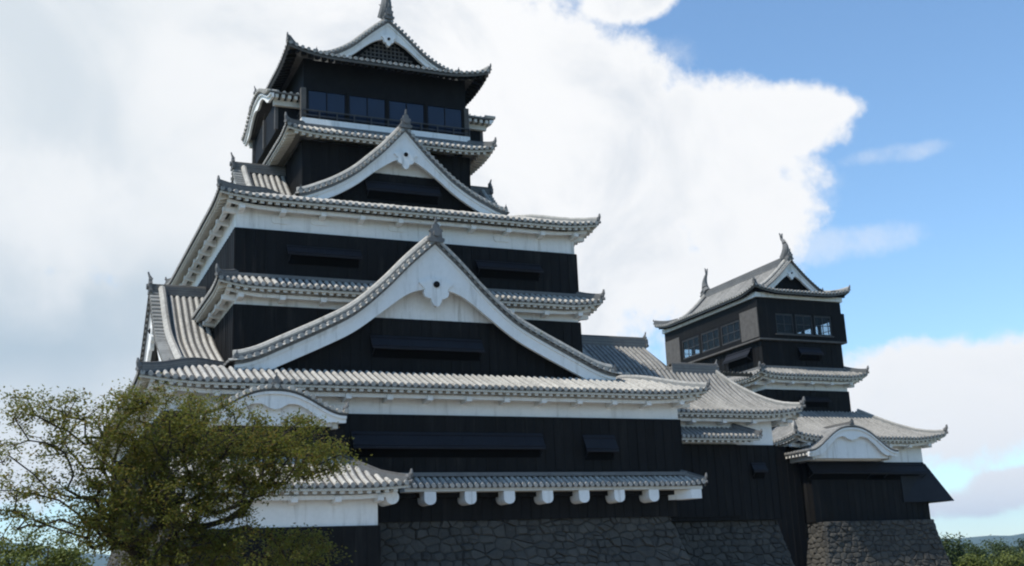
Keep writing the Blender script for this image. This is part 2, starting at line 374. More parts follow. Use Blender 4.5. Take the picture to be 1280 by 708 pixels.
def verge(parent, fr, prof, gv, U, foot, board0, board1, boardcol='plaster', dots=True, ov=.30, gegyo=1., hole=True, hole_z=None, wall=None, vs_=1., zmin=-99):
    """gable end: bargeboard, pendant ornament, verge tiles. prof(a) = roof height at lateral distance a from the apex"""
    # verge tiles
    mb = MB(); n = 26
    path = [(-foot+2*foot*i/(2*n)) for i in range(2*n+1)]
    k = len(path)
    for (v0, v1, z0, z1, mi) in ((gv-.36, gv+ov-.04, -.12, .02, 0), (gv-.36, gv+ov-.10, .02, .16*vs_, 1), (gv-.46, gv-.08, .16*vs_, .34*vs_, 0)):
        vs = []
        for u in path:
            z = prof(abs(u)); vs += [fr(u, v0, z+z0), fr(u, v1, z+z0), fr(u, v1, z+z1), fr(u, v0, z+z1)]
        mb.add(vs, [(i*4+j, i*4+(j+1) % 4, i*4+4+(j+1) % 4, i*4+4+j) for i in range(k-1) for j in range(4)]+[(3, 2, 1, 0), tuple((k-1)*4+j for j in range(4))], mi)
    for s in (-1, 1):
        mb.tube([fr(s*(.15+(foot-.15)*i/n), gv-.22, prof(.15+(foot-.15)*i/n)+.38*vs_) for i in range(n+1)], .17*vs_, 8, 2)
    if dots:
        # arc-length spaced tile ends along the verge
        a = .18; 
        while a < foot:
            for s in (-1, 1):
                u = s*a; z = prof(a)+.10*vs_
                mb.tube([fr(u, gv-.1, z), fr(u, gv+ov+.05, z)], .115*vs_, 8, 3)
            dz = (prof(a+.05)-prof(a))/.05; a += .34*vs_/sqrt(1+dz*dz)
    vt = mb.build('verge_tiles', [M['ridge'], M['pan'], M['roll'], M['cap']], parent)
    # bargeboard
    b = MB(); n = 30; top = []; bot = []
    for i in range(n+1):
        a = foot*i/n; th = board1+(board0-board1)*math.exp(-(a/(.145*foot))**1.1)*(1 if a > .01 else 1)
        top.append((a, max(prof(a)-.10, zmin+.02))); bot.append((a, max(prof(a)-.10-th, zmin)))
    for s in (-1, 1):
        for i in range(n):
            q = [(s*top[i][0], top[i][1]), (s*top[i+1][0], top[i+1][1]), (s*bot[i+1][0], bot[i+1][1]), (s*bot[i][0], bot[i][1])]
            if s < 0: q = q[::-1]
            b.prism(q, fr, gv-.02, gv+.14)
    # raised outer moulding of the board
    for s in (-1, 1):
        for i in range(n):
            th = min(.16, top[i][1]-bot[i][1])
            q = [(s*top[i][0], top[i][1]), (s*top[i+1][0], top[i+1][1]), (s*top[i+1][0], top[i+1][1]-th), (s*top[i][0], top[i][1]-th)]
            if s < 0: q = q[::-1]
            b.prism(q, fr, gv+.13, gv+.20)
    bb = b.build('bargeboard', M[boardcol], parent)
    # pendant
    g = gegyo; zz = prof(0)-.10-board0
    if g:
        c = MB()
        poly = [(-.95, .22), (-.62, .30), (-.4, .45), (.4, .45), (.62, .30), (.95, .22), (.74, .02), (.62, -.12), (.70, -.30), (.62, -.50), (.44, -.60), (.30, -.62), (.26, -.80), (.14, -.98), (0, -1.04), (-.14, -.98), (-.26, -.80), (-.30, -.62), (-.44, -.60), (-.62, -.50), (-.70, -.30), (-.62, -.12), (-.74, .02)]
        c.prism([(x*g, zz+.1*g+y*g) for x, y in poly], fr, gv+.05, gv+.24)
        po = c.build('gable_pendant', M[boardcol], parent)
        if hole:
            h = MB(); zc = (hole_z if hole_z else zz+.28*g)
            h.tube([fr(0, gv+.2, zc), fr(0, gv+.30, zc)], .17*g, 12)
            h.tube([fr(0, gv+.28, zc), fr(0, gv+.34, zc)], .07*g, 8)
            h.build('boss', M['dark'], po)
    if wall:
        zb, zsplit, back, inset, wm = wall
        lim = [(foot*i/24) for i in range(25)]
        def poly(z0, z1):
            pr = lambda a: prof(a)-.2
            R = [(a, min(pr(a), z1)) for a in lim if pr(a) > z0+.01]
            # find exact crossing with z0
            lo, hi = 0, foot*1.15
            for _ in range(40):
                m = (lo+hi)/2
                if pr(m) > z0: lo = m
                else: hi = m
            R = [r for r in R if r[0] > 0 and r[0] < lo-.01]
            pts = [(-lo, z0), (lo, z0)]+[(a, z) for a, z in R[::-1]]+[(0, min(pr(0), z1))]+[(-a, z) for a, z in R]
            return pts
        p1 = MB(); p1.prism(poly(zb, zsplit), fr, gv-back-.3, gv-back)
        i = -foot
        while i < foot:
            zt = min(zsplit, prof(abs(i))-.3)
            if zt > zb+.1: p1.prism([(i-.035, zb), (i+.035, zb), (i+.035, zt), (i-.035, zt)], fr, gv-back-.002, gv-back+.028)
            i += .46
        p1.build('gable_boarding', M[wm], parent)
        if zsplit < prof(0)-.5:
            p2 = MB(); p2.prism(poly(zsplit, 99), fr, gv-back-.3, gv-back-.03); p2.build('gable_plaster', M['plaster'], parent)
    return bb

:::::

• **DO THIS**:
Replicate the material above verbatim; images stay out of the copy.

• **WORKED SOLUTION**:
Keep writing the Blender script for this image. This is part 2, starting at line 374. More parts follow. Use Blender 4.5. Take the picture to be 1280 by 708 pixels.
def verge(parent, fr, prof, gv, U, foot, board0, board1, boardcol='plaster', dots=True, ov=.30, gegyo=1., hole=True, hole_z=None, wall=None, vs_=1., zmin=-99):
    """gable end: bargeboard, pendant ornament, verge tiles. prof(a) = roof height at lateral distance a from the apex"""
    # verge tiles
    mb = MB(); n = 26
    path = [(-foot+2*foot*i/(2*n)) for i in range(2*n+1)]
    k = len(path)
    for (v0, v1, z0, z1, mi) in ((gv-.36, gv+ov-.04, -.12, .02, 0), (gv-.36, gv+ov-.10, .02, .16*vs_, 1), (gv-.46, gv-.08, .16*vs_, .34*vs_, 0)):
        vs = []
        for u in path:
            z = prof(abs(u)); vs += [fr(u, v0, z+z0), fr(u, v1, z+z0), fr(u, v1, z+z1), fr(u, v0, z+z1)]
        mb.add(vs, [(i*4+j, i*4+(j+1) % 4, i*4+4+(j+1) % 4, i*4+4+j) for i in range(k-1) for j in range(4)]+[(3, 2, 1, 0), tuple((k-1)*4+j for j in range(4))], mi)
    for s in (-1, 1):
        mb.tube([fr(s*(.15+(foot-.15)*i/n), gv-.22, prof(.15+(foot-.15)*i/n)+.38*vs_) for i in range(n+1)], .17*vs_, 8, 2)
    if dots:
        # arc-length spaced tile ends along the verge
        a = .18; 
        while a < foot:
            for s in (-1, 1):
                u = s*a; z = prof(a)+.10*vs_
                mb.tube([fr(u, gv-.1, z), fr(u, gv+ov+.05, z)], .115*vs_, 8, 3)
            dz = (prof(a+.05)-prof(a))/.05; a += .34*vs_/sqrt(1+dz*dz)
    vt = mb.build('verge_tiles', [M['ridge'], M['pan'], M['roll'], M['cap']], parent)
    # bargeboard
    b = MB(); n = 30; top = []; bot = []
    for i in range(n+1):
        a = foot*i/n; th = board1+(board0-board1)*math.exp(-(a/(.145*foot))**1.1)*(1 if a > .01 else 1)
        top.append((a, max(prof(a)-.10, zmin+.02))); bot.append((a, max(prof(a)-.10-th, zmin)))
    for s in (-1, 1):
        for i in range(n):
            q = [(s*top[i][0], top[i][1]), (s*top[i+1][0], top[i+1][1]), (s*bot[i+1][0], bot[i+1][1]), (s*bot[i][0], bot[i][1])]
            if s < 0: q = q[::-1]
            b.prism(q, fr, gv-.02, gv+.14)
    # raised outer moulding of the board
    for s in (-1, 1):
        for i in range(n):
            th = min(.16, top[i][1]-bot[i][1])
            q = [(s*top[i][0], top[i][1]), (s*top[i+1][0], top[i+1][1]), (s*top[i+1][0], top[i+1][1]-th), (s*top[i][0], top[i][1]-th)]
            if s < 0: q = q[::-1]
            b.prism(q, fr, gv+.13, gv+.20)
    bb = b.build('bargeboard', M[boardcol], parent)
    # pendant
    g = gegyo; zz = prof(0)-.10-board0
    if g:
        c = MB()
        poly = [(-.95, .22), (-.62, .30), (-.4, .45), (.4, .45), (.62, .30), (.95, .22), (.74, .02), (.62, -.12), (.70, -.30), (.62, -.50), (.44, -.60), (.30, -.62), (.26, -.80), (.14, -.98), (0, -1.04), (-.14, -.98), (-.26, -.80), (-.30, -.62), (-.44, -.60), (-.62, -.50), (-.70, -.30), (-.62, -.12), (-.74, .02)]
        c.prism([(x*g, zz+.1*g+y*g) for x, y in poly], fr, gv+.05, gv+.24)
        po = c.build('gable_pendant', M[boardcol], parent)
        if hole:
            h = MB(); zc = (hole_z if hole_z else zz+.28*g)
            h.tube([fr(0, gv+.2, zc), fr(0, gv+.30, zc)], .17*g, 12)
            h.tube([fr(0, gv+.28, zc), fr(0, gv+.34, zc)], .07*g, 8)
            h.build('boss', M['dark'], po)
    if wall:
        zb, zsplit, back, inset, wm = wall
        lim = [(foot*i/24) for i in range(25)]
        def poly(z0, z1):
            pr = lambda a: prof(a)-.2
            R = [(a, min(pr(a), z1)) for a in lim if pr(a) > z0+.01]
            # find exact crossing with z0
            lo, hi = 0, foot*1.15
            for _ in range(40):
                m = (lo+hi)/2
                if pr(m) > z0: lo = m
                else: hi = m
            R = [r for r in R if r[0] > 0 and r[0] < lo-.01]
            pts = [(-lo, z0), (lo, z0)]+[(a, z) for a, z in R[::-1]]+[(0, min(pr(0), z1))]+[(-a, z) for a, z in R]
            return pts
        p1 = MB(); p1.prism(poly(zb, zsplit), fr, gv-back-.3, gv-back)
        i = -foot
        while i < foot:
            zt = min(zsplit, prof(abs(i))-.3)
            if zt > zb+.1: p1.prism([(i-.035, zb), (i+.035, zb), (i+.035, zt), (i-.035, zt)], fr, gv-back-.002, gv-back+.028)
            i += .46
        p1.build('gable_boarding', M[wm], parent)
        if zsplit < prof(0)-.5:
            p2 = MB(); p2.prism(poly(zsplit, 99), fr, gv-back-.3, gv-back-.03); p2.build('gable_plaster', M['plaster'], parent)
    return bb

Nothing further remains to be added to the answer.